[Scripts that build scenes]

□ □ □

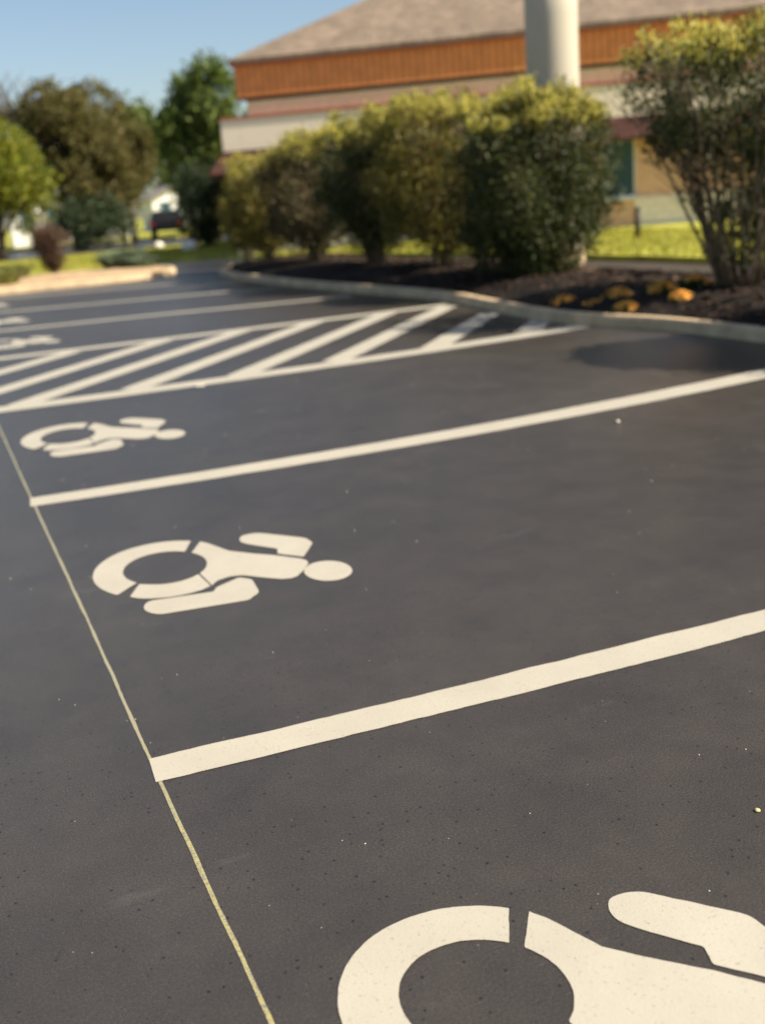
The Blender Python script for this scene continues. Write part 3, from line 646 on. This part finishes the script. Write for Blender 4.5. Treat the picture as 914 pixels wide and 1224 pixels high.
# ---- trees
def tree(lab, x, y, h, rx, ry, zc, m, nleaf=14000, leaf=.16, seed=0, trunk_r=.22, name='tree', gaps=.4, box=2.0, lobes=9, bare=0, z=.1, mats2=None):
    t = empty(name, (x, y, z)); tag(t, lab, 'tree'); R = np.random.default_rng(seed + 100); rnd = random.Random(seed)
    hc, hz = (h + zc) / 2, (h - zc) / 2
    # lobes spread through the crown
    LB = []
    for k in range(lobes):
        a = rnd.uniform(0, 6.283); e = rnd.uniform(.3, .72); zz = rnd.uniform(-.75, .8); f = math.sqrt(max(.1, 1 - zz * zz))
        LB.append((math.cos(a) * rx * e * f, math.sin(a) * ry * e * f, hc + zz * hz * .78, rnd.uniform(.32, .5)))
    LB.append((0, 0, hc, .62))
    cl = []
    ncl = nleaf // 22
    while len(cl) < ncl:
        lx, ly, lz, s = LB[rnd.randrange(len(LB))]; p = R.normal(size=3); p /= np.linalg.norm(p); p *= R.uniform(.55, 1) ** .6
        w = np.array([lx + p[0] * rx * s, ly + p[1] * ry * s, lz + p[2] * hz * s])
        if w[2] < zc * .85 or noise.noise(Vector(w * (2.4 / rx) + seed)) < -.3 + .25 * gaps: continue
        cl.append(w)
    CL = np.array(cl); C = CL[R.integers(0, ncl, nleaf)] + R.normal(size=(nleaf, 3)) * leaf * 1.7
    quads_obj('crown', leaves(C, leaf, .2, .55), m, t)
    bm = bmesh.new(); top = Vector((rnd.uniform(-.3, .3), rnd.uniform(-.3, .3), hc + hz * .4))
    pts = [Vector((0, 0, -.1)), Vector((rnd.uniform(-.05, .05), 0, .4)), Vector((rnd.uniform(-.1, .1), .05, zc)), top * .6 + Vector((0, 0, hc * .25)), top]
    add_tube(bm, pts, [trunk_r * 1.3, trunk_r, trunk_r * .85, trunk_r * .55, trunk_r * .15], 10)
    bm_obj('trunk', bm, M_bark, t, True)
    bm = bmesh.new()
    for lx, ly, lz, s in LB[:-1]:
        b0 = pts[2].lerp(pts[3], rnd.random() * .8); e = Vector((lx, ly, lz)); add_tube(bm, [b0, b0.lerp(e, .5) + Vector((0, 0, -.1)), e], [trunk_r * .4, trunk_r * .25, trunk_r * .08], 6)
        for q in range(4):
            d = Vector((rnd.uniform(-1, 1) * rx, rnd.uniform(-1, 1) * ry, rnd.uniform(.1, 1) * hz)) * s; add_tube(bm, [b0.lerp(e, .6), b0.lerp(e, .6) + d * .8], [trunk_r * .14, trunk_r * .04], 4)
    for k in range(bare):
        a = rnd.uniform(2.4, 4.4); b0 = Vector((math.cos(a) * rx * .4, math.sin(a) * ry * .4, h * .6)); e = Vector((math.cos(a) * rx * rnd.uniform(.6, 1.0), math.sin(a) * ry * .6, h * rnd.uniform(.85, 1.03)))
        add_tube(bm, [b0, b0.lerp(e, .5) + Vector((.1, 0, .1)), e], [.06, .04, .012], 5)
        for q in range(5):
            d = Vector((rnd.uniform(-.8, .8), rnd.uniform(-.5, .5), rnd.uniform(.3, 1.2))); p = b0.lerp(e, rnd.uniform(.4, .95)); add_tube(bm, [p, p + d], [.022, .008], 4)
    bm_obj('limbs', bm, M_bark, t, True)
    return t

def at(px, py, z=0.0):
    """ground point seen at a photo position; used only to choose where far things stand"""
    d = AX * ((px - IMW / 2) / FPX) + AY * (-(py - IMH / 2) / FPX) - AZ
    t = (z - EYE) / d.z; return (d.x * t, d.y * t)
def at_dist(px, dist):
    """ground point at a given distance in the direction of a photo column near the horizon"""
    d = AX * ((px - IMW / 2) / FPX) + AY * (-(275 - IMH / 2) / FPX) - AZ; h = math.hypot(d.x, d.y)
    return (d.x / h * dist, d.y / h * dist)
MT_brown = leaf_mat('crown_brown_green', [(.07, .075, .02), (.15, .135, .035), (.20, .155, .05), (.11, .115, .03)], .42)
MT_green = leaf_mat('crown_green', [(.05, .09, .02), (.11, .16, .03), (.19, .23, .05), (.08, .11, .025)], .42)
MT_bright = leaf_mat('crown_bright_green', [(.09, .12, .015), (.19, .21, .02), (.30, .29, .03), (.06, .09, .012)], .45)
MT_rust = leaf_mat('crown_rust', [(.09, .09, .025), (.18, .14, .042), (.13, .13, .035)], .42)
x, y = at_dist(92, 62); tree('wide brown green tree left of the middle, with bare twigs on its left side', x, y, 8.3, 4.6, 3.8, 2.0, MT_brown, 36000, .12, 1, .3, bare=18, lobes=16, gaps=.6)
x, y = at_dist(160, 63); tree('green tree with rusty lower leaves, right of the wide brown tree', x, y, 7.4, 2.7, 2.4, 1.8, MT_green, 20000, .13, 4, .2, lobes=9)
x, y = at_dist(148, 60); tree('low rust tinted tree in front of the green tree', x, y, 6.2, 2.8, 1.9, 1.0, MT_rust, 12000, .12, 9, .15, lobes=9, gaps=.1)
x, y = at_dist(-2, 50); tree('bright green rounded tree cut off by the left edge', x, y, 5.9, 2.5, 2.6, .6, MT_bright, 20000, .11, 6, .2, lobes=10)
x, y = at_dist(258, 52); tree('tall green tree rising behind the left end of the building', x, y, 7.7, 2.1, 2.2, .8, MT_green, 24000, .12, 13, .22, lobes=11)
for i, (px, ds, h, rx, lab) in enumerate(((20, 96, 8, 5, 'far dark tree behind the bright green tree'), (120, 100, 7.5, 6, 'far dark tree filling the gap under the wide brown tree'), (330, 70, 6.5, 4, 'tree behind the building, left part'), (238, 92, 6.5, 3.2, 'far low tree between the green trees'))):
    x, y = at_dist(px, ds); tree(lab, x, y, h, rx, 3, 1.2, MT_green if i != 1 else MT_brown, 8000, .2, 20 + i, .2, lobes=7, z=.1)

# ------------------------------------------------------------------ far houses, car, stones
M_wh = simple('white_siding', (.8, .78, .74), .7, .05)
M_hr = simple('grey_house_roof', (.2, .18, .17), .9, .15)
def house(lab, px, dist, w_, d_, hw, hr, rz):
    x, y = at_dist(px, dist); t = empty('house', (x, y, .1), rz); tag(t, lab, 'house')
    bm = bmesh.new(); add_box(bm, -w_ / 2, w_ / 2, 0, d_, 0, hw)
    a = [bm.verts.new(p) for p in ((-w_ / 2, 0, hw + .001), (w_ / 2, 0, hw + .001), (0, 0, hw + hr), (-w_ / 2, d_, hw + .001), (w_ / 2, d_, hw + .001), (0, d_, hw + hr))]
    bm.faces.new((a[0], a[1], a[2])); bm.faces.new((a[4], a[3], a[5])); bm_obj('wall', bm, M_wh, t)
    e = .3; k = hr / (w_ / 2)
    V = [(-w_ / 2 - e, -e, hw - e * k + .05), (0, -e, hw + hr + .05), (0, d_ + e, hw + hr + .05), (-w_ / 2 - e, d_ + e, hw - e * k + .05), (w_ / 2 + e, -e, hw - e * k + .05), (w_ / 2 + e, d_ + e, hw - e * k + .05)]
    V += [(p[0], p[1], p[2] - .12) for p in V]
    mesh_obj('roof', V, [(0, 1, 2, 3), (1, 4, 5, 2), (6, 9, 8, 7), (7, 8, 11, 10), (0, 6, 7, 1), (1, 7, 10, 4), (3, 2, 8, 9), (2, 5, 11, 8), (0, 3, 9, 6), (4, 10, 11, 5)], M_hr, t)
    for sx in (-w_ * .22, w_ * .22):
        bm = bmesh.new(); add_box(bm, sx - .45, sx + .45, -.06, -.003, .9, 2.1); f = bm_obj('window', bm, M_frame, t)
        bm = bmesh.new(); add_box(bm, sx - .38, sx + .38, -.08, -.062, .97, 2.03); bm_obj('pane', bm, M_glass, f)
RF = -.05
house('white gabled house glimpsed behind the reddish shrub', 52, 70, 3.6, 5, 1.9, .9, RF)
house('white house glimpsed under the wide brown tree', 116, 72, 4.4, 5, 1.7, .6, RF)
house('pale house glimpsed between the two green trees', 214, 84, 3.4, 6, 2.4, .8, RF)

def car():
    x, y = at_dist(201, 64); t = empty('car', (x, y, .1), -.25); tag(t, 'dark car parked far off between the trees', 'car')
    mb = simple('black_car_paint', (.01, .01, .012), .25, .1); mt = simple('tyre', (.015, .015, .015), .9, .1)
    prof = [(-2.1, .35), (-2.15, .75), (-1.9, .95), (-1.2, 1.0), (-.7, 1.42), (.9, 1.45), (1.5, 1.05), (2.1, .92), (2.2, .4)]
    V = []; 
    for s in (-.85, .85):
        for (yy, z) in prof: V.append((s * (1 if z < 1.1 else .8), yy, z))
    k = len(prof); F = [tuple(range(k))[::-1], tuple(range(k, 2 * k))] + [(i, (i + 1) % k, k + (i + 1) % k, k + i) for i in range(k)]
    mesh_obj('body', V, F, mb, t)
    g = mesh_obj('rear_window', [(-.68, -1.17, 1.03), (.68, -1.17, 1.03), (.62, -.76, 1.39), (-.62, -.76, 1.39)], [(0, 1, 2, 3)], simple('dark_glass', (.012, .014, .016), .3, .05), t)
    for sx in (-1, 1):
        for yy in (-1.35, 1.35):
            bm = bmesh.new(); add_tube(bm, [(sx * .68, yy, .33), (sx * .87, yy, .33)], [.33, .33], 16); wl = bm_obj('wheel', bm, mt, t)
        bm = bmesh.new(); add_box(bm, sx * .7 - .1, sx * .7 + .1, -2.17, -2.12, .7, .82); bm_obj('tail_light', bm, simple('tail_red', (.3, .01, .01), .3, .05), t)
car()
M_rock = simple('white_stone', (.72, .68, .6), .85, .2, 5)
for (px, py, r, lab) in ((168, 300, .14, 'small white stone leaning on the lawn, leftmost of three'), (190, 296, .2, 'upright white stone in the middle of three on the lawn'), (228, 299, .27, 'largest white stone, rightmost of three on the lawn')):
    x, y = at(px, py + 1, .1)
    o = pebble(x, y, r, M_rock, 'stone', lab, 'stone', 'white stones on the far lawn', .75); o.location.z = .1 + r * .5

□ □ □

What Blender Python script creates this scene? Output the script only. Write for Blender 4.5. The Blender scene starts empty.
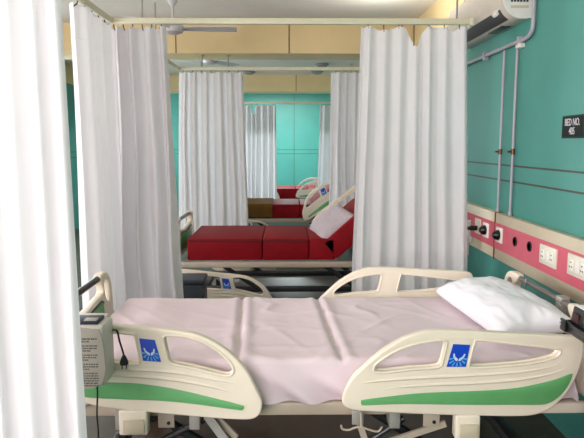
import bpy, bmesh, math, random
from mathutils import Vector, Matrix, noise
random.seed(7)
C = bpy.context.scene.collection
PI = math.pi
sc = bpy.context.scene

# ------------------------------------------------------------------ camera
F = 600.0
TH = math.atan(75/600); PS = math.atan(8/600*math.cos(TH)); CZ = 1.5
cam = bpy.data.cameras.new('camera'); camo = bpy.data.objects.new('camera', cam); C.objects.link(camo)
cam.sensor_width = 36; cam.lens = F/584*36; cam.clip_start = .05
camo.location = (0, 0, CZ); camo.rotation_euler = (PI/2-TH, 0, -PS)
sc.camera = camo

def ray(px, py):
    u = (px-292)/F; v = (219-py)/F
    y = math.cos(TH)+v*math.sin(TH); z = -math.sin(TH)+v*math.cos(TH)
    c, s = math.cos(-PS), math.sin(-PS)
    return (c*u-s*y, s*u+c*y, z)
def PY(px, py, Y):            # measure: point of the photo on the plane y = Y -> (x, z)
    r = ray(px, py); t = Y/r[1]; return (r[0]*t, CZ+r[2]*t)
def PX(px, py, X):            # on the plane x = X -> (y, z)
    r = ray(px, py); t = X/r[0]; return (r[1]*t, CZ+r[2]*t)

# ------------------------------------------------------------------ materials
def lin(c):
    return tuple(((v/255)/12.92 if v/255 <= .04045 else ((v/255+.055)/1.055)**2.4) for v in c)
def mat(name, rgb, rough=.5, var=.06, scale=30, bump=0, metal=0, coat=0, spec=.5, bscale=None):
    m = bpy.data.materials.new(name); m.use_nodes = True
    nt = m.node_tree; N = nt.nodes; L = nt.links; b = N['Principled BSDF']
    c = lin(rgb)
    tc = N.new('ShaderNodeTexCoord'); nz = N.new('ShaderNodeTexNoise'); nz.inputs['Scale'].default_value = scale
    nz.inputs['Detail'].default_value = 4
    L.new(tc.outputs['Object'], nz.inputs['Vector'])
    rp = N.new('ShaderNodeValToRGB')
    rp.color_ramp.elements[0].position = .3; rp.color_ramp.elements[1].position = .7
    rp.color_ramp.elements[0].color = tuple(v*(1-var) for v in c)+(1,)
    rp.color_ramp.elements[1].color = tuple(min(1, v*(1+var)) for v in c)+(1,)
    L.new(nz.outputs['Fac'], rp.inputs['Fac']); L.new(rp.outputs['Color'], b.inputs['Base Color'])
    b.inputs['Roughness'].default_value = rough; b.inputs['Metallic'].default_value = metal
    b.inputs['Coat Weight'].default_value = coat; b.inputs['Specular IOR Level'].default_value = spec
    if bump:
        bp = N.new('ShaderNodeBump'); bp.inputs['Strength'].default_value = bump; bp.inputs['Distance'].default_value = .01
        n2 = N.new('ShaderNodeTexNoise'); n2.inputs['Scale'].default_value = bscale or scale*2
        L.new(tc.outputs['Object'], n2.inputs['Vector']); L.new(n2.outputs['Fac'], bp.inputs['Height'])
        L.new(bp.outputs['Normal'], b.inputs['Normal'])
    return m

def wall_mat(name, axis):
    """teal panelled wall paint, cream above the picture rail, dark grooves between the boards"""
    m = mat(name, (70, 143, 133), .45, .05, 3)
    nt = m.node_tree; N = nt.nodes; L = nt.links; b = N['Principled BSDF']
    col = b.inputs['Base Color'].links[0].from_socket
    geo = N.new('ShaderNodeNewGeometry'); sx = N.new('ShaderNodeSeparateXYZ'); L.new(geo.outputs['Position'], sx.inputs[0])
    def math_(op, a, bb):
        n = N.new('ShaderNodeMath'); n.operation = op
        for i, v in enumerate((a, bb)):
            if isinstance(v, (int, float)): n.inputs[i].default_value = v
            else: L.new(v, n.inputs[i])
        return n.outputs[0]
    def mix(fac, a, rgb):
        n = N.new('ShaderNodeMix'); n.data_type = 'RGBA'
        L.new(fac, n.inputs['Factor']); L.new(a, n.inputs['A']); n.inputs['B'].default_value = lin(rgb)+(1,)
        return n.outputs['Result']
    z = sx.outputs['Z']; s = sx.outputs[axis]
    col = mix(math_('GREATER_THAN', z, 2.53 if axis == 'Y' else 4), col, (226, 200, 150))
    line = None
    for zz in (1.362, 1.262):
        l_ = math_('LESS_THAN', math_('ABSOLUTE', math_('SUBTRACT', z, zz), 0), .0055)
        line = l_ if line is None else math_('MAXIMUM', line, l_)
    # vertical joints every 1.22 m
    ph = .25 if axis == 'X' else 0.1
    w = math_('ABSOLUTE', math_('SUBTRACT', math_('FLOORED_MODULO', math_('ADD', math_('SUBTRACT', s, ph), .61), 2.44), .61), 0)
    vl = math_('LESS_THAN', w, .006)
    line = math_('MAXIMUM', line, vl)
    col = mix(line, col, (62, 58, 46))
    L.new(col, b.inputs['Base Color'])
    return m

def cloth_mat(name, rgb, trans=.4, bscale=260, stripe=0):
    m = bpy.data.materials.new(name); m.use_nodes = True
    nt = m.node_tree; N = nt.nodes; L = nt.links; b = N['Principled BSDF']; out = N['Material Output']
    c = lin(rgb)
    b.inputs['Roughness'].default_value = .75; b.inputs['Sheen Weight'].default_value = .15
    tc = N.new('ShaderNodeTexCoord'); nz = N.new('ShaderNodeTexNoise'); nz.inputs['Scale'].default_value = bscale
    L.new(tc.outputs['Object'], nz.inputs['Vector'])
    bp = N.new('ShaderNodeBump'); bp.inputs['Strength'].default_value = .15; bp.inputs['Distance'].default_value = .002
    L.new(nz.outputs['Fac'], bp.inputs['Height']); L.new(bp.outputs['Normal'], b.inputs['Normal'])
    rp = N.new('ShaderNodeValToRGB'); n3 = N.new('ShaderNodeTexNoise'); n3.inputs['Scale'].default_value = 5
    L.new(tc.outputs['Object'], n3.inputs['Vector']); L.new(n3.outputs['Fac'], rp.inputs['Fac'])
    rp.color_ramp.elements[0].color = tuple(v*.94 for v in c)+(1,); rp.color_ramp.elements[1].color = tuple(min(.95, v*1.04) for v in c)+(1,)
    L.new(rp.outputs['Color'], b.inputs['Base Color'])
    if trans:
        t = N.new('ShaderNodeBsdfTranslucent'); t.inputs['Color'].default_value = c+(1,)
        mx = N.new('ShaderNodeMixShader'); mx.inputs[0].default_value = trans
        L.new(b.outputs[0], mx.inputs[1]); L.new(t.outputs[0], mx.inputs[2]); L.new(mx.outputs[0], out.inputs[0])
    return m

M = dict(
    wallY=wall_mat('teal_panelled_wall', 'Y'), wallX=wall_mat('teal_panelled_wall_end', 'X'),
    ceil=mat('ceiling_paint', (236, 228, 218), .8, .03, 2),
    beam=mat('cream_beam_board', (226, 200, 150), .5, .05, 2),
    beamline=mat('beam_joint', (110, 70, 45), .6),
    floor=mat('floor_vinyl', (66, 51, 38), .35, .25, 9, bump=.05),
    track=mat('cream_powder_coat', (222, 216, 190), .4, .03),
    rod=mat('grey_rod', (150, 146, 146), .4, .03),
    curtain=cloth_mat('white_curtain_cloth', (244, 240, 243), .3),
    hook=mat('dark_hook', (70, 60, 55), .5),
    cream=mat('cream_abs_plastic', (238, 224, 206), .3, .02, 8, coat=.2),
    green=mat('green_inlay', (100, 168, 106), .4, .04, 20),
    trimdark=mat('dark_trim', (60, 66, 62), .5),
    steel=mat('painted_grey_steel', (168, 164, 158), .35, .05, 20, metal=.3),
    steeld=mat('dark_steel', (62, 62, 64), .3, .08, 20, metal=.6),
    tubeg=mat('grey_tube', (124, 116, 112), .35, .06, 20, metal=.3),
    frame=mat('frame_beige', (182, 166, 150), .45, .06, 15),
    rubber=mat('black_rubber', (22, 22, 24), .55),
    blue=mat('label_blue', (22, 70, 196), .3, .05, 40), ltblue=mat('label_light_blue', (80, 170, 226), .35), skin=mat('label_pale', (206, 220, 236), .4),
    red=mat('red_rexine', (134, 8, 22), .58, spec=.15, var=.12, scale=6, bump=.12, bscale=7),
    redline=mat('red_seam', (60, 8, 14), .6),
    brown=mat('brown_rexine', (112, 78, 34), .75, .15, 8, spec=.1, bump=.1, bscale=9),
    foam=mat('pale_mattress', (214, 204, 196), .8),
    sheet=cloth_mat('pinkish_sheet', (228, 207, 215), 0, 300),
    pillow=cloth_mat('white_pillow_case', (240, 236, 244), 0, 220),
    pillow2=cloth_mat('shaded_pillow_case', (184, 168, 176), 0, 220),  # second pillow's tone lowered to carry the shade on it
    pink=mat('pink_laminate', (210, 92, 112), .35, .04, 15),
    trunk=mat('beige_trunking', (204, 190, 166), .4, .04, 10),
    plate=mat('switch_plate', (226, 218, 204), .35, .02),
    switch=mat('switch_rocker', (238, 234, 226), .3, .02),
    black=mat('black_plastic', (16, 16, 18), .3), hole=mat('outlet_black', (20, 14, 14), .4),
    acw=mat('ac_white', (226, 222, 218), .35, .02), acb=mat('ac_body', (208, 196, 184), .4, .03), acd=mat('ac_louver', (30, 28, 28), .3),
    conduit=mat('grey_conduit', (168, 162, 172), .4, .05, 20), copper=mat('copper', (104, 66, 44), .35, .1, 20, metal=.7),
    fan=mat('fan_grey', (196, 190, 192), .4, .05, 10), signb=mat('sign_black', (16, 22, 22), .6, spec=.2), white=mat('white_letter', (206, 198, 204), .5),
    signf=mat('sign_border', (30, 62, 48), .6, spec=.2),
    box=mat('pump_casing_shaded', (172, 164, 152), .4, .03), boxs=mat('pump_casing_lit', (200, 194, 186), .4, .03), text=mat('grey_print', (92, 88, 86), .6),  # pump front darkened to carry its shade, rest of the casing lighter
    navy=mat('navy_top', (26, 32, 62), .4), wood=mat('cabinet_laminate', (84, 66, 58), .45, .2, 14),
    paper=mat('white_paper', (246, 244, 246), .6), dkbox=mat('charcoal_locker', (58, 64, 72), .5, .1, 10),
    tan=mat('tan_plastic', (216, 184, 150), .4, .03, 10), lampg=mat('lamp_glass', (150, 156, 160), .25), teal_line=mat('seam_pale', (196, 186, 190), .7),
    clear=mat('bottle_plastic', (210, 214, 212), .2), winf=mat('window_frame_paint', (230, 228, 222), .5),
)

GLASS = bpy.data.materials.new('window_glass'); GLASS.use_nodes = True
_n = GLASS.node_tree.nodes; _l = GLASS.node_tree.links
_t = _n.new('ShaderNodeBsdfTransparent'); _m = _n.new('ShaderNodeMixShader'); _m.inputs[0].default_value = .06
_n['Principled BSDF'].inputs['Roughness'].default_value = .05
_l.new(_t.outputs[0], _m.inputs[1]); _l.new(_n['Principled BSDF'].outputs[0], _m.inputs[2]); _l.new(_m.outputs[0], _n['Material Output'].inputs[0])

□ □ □

# The exercise
Nothing but the lines from the one with "What Blender Python" through the one with "r = ray(px, py); t = X/r[0];" should be copied, word for word. Pictures are left out.

# Completed task
What Blender Python script creates this scene? Output the script only. Write for Blender 4.5. The Blender scene starts empty.
import bpy, bmesh, math, random
from mathutils import Vector, Matrix, noise
random.seed(7)
C = bpy.context.scene.collection
PI = math.pi
sc = bpy.context.scene

# ------------------------------------------------------------------ camera
F = 600.0
TH = math.atan(75/600); PS = math.atan(8/600*math.cos(TH)); CZ = 1.5
cam = bpy.data.cameras.new('camera'); camo = bpy.data.objects.new('camera', cam); C.objects.link(camo)
cam.sensor_width = 36; cam.lens = F/584*36; cam.clip_start = .05
camo.location = (0, 0, CZ); camo.rotation_euler = (PI/2-TH, 0, -PS)
sc.camera = camo

def ray(px, py):
    u = (px-292)/F; v = (219-py)/F
    y = math.cos(TH)+v*math.sin(TH); z = -math.sin(TH)+v*math.cos(TH)
    c, s = math.cos(-PS), math.sin(-PS)
    return (c*u-s*y, s*u+c*y, z)
def PY(px, py, Y):            # measure: point of the photo on the plane y = Y -> (x, z)
    r = ray(px, py); t = Y/r[1]; return (r[0]*t, CZ+r[2]*t)
def PX(px, py, X):            # on the plane x = X -> (y, z)
    r = ray(px, py); t = X/r[0]; return (r[1]*t, CZ+r[2]*t)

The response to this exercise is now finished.